English Language & Usage Asked by user428395 on August 1, 2021
I’m looking for a word to use in the following sentence:
Upon deeper contemplation, the news struck me as a ______ warning.
I’m trying to say that the news isn’t being perceived as a warning, because it is superficially innocuous/encouraging.
You could use the expression in disguise:
Upon deeper contemplation, the news struck me as a warning in disguise.
or
Upon deeper contemplation, the news struck me as a desguised warning.
To disguise means
to give a new appearance to a person or thing, especially in order to hide its true form. If people, objects, or activities are in disguise, they appear to be something that they are not, especially intentionally:
- He claims that most Western aid to the Third World is just colonialism in disguise. (Cambridge)
Answered by fev on August 1, 2021
You could use façade in that blank, but I would rephrase it as ‘Upon deeper contemplation, the news struck me as a façade hiding a warning’.
SINGULAR NOUN
A facade is an outward appearance which is deliberately false and gives you a wrong impression about someone or something.
They hid the troubles plaguing their marriage behind a facade of family togetherness.

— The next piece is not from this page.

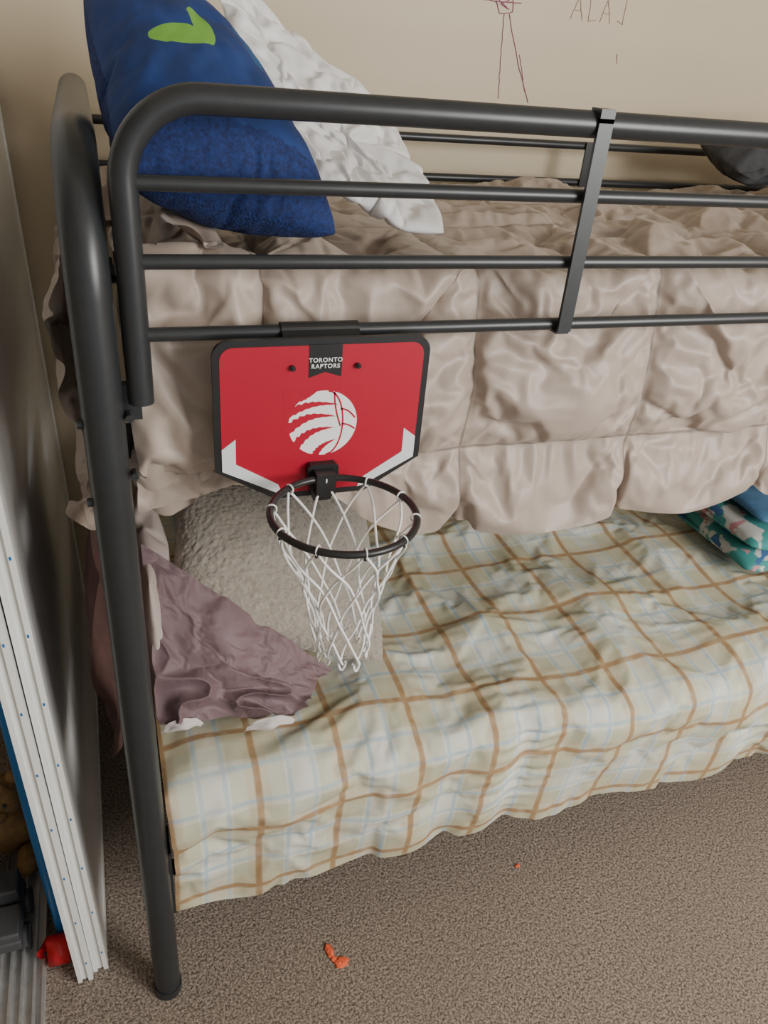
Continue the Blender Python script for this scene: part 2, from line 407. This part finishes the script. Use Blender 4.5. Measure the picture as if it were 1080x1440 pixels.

Answered by Decapitated Soul on August 1, 2021
That would be a veiled warning.
Here's the relevant definition veiled from the OED, with a couple of usage examples:
veiled, adj.
2. figurative. Of immaterial things.
b. Not openly declared, expressed, or stated; implied or inferred. Also: covert, disguised.
1934 Stevens Point (Wisconsin) Daily Jrnl. 8 May (City ed.) 1/7 His statement..carried a veiled warning that if anything happened to him because of his imprisonment the government would be held responsible.
2015 Guardian (Nexis) 22 June It was hard to know whether the comments..were a joke or a veiled threat.
Source: Oxford English Dictionary (login required)
Answered by Tinfoil Hat on August 1, 2021
A pseudo warning?
pseudo [soo-doh]
adjective;
not actually but having the appearance of; pretended; false or spurious; sham.